Zunga: a powerful vision for the new Zimbabwe

luke_zungaJOHANNESBURG - When Luke Zunga (Pictured) arrived in South Africa in 1993, he was just another Zimbabwean immigrant struggling to make ends meet.

Today, 17 years later, he is not only one of the most successful Zimbabwean businessmen in the country, but also plays an inspirational role to many of his countrymen his political activism, involvement in economic empowerment initiatives and charity work setting him apart from those who want to sit and do nothing while others shape their future.

Operating from Braamfontein, Zunga runs an accounting firm, C and Z Professional Accountants, which boasts over 500 clients, including some big South African companies. I have a number of other businesses, but C and Z is the flagship of them all, said Zunga during an interview with The Zimbabwean recently.

The company functions mainly as an accounting consultant sourcing funds through various fund-raising initiatives in Europe. We also prepare financial statements and balance sheets, do book-keeping and handle all tax issues for our clients.

A holder of a Masters Degree in Project Management from an Australian institution, Zunga, born in Chimanimani, Manicaland in 1954, is registered as a tax practitioner with both the Professional Practitioners Group and the South African government. But he did not get it all on a silver platter – and that is where the inspiration comes from.

When I left Zimbabwe, I had seen that the country was slowly getting out of step and I could not just wait and see it fall into pieces, so I decided it was time to take my jacket and leave. I considered a number of countries and South Africa, then on the verge of a democratic breakthrough, struck me as the best destination.
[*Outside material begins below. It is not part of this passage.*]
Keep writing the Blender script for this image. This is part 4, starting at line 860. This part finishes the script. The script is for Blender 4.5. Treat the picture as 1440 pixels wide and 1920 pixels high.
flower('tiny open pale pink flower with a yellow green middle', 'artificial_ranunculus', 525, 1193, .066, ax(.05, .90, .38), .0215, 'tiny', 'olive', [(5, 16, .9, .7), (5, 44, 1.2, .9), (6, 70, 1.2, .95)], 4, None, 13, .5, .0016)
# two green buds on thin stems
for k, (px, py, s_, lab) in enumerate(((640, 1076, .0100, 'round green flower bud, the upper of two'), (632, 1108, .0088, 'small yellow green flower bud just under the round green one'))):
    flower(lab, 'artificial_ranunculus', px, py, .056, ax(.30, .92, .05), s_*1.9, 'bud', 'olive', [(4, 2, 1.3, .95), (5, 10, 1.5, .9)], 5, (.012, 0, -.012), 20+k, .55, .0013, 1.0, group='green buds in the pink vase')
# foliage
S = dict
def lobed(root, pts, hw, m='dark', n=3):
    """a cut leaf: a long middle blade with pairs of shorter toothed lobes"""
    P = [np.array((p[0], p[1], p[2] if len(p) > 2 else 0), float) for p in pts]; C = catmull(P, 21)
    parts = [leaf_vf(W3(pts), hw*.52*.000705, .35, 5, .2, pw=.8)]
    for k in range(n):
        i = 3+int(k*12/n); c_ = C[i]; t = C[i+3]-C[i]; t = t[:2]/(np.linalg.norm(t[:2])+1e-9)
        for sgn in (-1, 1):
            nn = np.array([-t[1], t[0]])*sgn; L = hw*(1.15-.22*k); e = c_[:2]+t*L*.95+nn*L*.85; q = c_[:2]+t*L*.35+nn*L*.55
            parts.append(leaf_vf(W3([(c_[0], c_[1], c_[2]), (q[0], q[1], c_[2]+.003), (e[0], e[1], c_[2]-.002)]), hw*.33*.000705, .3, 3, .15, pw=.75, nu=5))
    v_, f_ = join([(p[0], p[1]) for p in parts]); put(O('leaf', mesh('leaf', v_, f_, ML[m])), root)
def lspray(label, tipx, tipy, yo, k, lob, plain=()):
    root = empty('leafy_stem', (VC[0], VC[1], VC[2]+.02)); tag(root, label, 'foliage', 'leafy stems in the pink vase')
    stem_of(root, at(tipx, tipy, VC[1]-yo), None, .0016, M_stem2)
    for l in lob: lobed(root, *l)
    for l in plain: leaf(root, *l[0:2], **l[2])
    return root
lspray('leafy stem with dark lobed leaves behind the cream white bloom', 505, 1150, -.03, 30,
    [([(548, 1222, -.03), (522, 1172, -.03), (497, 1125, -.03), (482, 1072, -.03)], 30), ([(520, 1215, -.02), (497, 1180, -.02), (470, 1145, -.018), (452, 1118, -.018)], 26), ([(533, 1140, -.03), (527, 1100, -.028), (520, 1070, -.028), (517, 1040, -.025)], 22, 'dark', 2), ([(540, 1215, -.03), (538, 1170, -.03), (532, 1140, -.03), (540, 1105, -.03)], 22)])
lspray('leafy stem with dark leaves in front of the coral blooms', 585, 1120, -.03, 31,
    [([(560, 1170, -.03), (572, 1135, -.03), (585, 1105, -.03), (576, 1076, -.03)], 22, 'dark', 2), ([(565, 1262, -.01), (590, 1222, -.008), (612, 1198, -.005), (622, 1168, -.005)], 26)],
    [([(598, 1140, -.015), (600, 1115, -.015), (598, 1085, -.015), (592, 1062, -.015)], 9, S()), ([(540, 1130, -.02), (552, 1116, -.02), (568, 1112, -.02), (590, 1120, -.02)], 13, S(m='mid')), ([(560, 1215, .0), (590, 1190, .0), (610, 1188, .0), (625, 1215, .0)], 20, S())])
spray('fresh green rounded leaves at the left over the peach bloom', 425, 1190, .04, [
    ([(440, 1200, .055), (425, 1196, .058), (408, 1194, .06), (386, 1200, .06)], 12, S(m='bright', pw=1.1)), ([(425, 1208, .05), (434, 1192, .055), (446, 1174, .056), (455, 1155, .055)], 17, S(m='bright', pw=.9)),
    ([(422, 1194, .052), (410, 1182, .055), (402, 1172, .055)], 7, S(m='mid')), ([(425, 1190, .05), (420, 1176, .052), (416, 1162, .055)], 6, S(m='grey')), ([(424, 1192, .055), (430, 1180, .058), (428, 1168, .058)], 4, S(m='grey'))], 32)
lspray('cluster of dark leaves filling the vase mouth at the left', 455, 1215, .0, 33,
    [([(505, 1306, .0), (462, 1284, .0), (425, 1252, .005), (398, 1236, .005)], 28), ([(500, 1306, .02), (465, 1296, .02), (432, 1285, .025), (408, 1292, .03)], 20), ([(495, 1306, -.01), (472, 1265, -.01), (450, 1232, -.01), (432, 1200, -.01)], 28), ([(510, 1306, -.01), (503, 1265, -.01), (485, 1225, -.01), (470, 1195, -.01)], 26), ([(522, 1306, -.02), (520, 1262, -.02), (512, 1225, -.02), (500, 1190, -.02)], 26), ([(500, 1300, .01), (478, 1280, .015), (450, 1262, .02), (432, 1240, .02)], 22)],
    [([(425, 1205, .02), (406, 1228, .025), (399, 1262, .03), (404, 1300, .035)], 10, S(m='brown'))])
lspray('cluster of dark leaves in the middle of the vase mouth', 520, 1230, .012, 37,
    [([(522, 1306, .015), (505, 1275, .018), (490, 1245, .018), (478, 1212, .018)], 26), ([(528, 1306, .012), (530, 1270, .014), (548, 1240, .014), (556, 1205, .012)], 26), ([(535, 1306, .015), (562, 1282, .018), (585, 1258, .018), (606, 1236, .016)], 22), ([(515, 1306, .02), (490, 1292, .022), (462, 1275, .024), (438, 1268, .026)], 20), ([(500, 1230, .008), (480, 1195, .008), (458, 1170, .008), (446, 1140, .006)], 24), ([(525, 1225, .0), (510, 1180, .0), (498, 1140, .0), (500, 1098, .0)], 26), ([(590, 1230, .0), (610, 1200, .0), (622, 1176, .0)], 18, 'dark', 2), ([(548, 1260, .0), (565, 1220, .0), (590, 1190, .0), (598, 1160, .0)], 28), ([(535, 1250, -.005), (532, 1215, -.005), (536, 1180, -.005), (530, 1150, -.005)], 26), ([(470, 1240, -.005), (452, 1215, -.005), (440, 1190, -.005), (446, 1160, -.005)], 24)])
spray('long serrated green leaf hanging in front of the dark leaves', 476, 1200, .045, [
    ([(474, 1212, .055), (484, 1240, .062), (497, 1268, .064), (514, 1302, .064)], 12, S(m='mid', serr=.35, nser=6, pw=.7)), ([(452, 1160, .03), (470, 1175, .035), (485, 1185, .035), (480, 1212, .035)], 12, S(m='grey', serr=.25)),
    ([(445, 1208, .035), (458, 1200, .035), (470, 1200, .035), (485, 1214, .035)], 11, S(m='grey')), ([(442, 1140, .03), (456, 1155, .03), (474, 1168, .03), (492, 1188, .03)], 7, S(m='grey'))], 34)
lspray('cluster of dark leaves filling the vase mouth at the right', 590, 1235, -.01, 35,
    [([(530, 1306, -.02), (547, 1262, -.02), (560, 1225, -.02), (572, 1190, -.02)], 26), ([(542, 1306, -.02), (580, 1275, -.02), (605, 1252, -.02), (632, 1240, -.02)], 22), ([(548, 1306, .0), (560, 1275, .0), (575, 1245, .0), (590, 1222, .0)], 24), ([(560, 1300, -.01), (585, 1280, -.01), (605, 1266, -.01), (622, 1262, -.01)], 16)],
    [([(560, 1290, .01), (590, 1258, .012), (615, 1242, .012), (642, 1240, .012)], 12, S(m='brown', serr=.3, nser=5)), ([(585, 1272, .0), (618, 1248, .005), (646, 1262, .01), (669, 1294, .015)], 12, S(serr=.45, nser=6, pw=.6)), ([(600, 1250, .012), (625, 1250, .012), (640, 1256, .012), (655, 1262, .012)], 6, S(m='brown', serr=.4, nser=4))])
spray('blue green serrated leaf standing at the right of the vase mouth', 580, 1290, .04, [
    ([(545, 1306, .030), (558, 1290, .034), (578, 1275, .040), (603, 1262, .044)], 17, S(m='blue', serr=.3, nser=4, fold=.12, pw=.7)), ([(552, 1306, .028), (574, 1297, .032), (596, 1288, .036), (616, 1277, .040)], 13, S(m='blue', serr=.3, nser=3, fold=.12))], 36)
Upon arrival in South Africa, the business-minded Zunga started a sales training company with a German partner, but differences in policy saw them split, with the Zimbabwean forming C and Z in 1994.

I had owned C and Z Accounting in Zimbabwe, operating from Mutare, so I decided to re-open it here. But there were a lot of challenges then because of all the election fever that had gripped this country at the time. I struggled to set up the business because I had no support system and was just a mere immigrant in a country that was about to break into a new era of democracy. There was a lot of political violence everywhere and here I was trying to start a business. It took me four months to get a landline and language barriers also pulled me backwards.

Determination and experience saw Zunga through and his company is now well-established. He did not stop there and is heavily involved in events back home. Pained when President Robert Mugabe began expropriating white-owned farms in the name of land reform in 2000, Zunga wrote his first book, Farm Invasions in Zimbabwe: Is Zimbabwe a Democracy?, which shot down Mugabes claims that he was correcting racial imbalances brought about by colonialism, the author arguing that farm seizures were a way by Mugabe of trying to hit back at the electorate that had voted his will away in the 2000 constitutional referendum.

Mugabe had realised that 10 per cent of the countrys population then was in the farming areas, working as farm workers, while 40 per cent was in the urban centres and if he had failed to get 100 per cent of the rural vote, which constituted the other 50 per cent, he would lose the election to the MDC, hence his decision to destroy the farm constituency, argued Zunga in the book, published in 2003.

In the same book, Zunga predicted the infamous Operation Murambatsvina, writing that, since most of the alien farm workers from Malawi and Zambia, who had no rural areas to go to when their farm compounds were destroyed, most would go to the urban centres and rent backyard shacks or erect slums and Mugabe would follow them there. This happened two years later.

In 2005, Zunga wrote another book, Economic growth strategies and a booklet, Project House, a year later. He has also been active in social, political and economic activism, occupying key positions in a number of Zimbabwean-aligned organisations in South Africa, some of which he also funds. In 1994, he was voted to chair the non-governmental organisation Concerned Zimbabweans Abroad, which led demonstrations over the unfolding situation back home a few years later.

But, is Zunga willing to go back to Zimbabwe once democracy is restored? I definitely want to go back there and lead developmental issues. That is my country and I really want to go back, so do most Zimbabwean professionals and experts that I have spoken to. That is why we are preparing other people to go back because Zimbabweans love their country.